Dalam pengantarnya, Alfonsa mengatakan,” DOB di sana ada peluang dan juga tantangan bagi perempuan. Jangan lagi terjadi pembungkaman hak-hak perempuan. Hal itu tidak bisa dibiarkan begitu saja. Melalui diskusi ini, diharapkan dapat membuka mata pemangku kebijakan.
Diawal diskusi Ance Boma memaparkan kronologis kasusnya. Papar Ance,”Saya sebagai perempuan Papua, punya hak. Saya merasa hak saya dikubur dan digantikan dengan nama lain. Ketidak adilan dan diskriminasi yang dilakukan oleh panitia seleksi jelas dan terang-terangan. Dan atas dasar apa? Saya minta kembalikan hak saya,” pinta Ance dalam webinar Minggu malam.
Ance mengaku akan terus memperjuangkan hak-hak perempuan. Kalau hari ini-red dirinya mengalami. Ia yakin, pasti ada perempuan lain juga yang disewenang-wenangi haknya.
Mendapat tanggapan dari Sylvana, menurutnya,” Hanya karena politik electoral kemudian hak-hak perempuan Papua dihilangkan. Sangat disayangkan dan harus diperjuangkan. Ruang demokrasi harus benar-benar mengakar berbasis gender dan pikiran perempuan harus dipertimbangkan dan didengar suaranya. Agar kedepannya kehadiran perempuan dalam politik electoral dapat bersih dari penyalagunaan politik kekuasaan,”tuturnya.
Sylvana menambahkan, masih terjadi marginalisasi dari sistem pengambilan keputusan dari ruang masyarakat hingga ruang negara. Keterwakilan perempuan tidak boleh diabaikan. Harus diakomodir.
Pandangan Doktor Benny Giyai menilai ada “bias pendatang” pada kasus Ance, “Kalau memang ada afirmasi bagi OAP terutama perempuan Papua, itu harus diperirotitaskan. Namanya sudah jelas-jelas keluar, mengapa harus diganti secara tiba-tiba?
“Kita harus kritisi kebijakan yang tidak memihak. Jangan diam. Dari situ kita bisa lihat, negara tidak berpihak kepada kita.?
Sementara itu, tanggapan salah satu peserta,Otto Gobay,” Ini soal kita bersama. Ance telah melalui sebuah tahapan hingga masuk 10 besar. Dalam tahapan itu, tidak ada perempuan lain sebagai alternative. Hanya Ance dan pada putusan kedua, namanya diganti, saya minta harus dikembalikan.”
Novia Opki, Hak-hak perempuan harus direbut kembali. Jangan membiarkan system di negara ini membungkam hak dan suara perempuan. Mari, kawan-kawan perempuan, kita terus menyarakan kebenaran demi mendapat hak kita.”

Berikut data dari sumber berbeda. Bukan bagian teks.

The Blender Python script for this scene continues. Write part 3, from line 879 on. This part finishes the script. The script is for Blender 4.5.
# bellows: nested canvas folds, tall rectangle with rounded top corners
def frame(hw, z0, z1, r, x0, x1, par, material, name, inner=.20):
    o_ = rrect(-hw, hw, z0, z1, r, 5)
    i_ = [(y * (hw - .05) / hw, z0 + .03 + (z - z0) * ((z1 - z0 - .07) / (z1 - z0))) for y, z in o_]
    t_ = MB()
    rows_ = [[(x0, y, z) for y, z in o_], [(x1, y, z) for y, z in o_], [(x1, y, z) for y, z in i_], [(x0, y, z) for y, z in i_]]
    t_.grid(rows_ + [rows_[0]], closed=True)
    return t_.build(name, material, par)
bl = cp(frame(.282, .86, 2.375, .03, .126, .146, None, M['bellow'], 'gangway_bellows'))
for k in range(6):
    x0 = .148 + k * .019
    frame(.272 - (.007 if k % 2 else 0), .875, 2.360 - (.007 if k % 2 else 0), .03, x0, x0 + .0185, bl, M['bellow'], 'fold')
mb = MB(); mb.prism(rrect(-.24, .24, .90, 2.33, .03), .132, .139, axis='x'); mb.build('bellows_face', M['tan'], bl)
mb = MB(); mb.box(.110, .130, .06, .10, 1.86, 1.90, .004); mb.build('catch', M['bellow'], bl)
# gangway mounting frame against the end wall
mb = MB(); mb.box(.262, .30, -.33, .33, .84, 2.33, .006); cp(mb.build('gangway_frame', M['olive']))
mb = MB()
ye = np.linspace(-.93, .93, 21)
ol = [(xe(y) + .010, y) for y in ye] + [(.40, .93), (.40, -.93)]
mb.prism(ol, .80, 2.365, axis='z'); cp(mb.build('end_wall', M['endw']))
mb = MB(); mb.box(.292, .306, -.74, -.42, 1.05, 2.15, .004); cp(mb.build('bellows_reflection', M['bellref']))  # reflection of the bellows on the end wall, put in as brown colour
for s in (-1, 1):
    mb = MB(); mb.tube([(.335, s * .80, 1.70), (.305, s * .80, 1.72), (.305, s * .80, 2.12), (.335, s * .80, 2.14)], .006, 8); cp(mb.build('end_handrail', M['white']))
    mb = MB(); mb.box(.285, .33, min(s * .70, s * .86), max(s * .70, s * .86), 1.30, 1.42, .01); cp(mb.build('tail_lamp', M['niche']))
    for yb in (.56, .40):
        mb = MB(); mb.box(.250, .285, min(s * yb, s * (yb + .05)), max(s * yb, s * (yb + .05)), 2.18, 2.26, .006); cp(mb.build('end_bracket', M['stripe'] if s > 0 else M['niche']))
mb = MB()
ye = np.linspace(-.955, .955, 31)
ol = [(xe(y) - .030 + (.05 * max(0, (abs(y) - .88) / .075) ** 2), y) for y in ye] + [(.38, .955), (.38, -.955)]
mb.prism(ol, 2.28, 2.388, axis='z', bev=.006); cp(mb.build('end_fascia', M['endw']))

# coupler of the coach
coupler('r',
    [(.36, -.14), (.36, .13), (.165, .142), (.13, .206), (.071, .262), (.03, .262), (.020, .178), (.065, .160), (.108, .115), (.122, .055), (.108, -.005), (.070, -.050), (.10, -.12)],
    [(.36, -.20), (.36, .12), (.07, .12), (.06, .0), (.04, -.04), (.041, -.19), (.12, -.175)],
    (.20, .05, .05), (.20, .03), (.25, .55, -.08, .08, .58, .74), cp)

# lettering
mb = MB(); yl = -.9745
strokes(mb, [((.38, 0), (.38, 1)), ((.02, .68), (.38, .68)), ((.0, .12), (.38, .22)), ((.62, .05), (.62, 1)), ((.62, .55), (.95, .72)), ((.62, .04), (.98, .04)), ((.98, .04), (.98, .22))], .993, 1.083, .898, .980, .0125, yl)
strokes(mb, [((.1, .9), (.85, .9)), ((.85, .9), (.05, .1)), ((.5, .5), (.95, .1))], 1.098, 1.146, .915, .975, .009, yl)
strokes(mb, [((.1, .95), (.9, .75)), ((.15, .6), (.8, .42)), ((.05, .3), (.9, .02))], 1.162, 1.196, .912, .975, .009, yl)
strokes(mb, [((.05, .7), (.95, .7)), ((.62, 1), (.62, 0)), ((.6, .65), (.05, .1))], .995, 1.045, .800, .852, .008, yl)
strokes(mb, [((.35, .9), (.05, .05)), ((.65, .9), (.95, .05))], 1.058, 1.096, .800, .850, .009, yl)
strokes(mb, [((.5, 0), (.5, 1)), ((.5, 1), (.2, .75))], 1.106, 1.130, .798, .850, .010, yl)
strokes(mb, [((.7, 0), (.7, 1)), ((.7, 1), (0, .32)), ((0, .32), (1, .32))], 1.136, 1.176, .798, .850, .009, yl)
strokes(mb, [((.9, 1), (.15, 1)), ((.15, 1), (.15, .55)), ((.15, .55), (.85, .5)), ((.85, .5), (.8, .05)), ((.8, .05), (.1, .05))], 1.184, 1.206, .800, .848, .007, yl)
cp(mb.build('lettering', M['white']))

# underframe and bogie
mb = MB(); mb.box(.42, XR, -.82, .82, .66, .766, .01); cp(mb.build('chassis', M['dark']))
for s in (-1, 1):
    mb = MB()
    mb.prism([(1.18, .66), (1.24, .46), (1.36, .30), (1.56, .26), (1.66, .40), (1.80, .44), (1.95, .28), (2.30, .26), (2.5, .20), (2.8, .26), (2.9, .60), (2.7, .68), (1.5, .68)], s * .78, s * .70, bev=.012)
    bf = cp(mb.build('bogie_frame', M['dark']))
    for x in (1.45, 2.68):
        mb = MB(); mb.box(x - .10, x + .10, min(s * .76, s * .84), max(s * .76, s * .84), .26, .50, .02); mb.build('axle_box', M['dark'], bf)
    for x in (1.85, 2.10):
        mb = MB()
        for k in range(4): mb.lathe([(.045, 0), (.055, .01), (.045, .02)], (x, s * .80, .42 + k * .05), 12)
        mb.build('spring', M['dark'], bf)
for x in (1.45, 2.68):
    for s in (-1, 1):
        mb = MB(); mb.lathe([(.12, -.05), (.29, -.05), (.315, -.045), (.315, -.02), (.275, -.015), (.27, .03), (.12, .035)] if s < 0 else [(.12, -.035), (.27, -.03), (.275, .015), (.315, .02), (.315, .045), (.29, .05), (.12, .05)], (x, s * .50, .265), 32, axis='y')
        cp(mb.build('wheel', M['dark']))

Advokasi perlu terus dilakukan. Perempuan tidak lagi dijadikan objek. Perempuan harus ada dalam rana subjek.
Sementara itu, Yuliana salah satu peserta asal Belanda mengkritisi kebijakan negara yang terkesan dipaksakan yang bersifat pemaksaan dan diskriminatif. Hidup di negara yang konon berdemokrasi.
Untuk itu pihaknya meminta kembalikan hak-hak perempuan. “Perjuangan yang cukup panjang untuk mendapat pengakuan juga dialami perempuan di negeri kincir angina itu (Belanda). Yang disampaikan Yuliana pada diskusi mala mini.
“Haru ada kesadaran dalam memposisikan hak-hak gender. Kepada perempuan, mari kita bangun kesadaran bersama atas hak-hak kita yang sering diabaikan dan lenyap begitu saja.”Ujar Yuliana.
Diakhir diskusi, Alfonsa menegaskan kembali, “Jangan lagi ada pembungkaman ruang demokrasi bagi perempuan Papua ketika berkontestasi dalam ruang politik electoral. Kami menita panitia seleksi segera kembalikan suara Ance Boma kepada posisi semula,” tegas Alfonsa.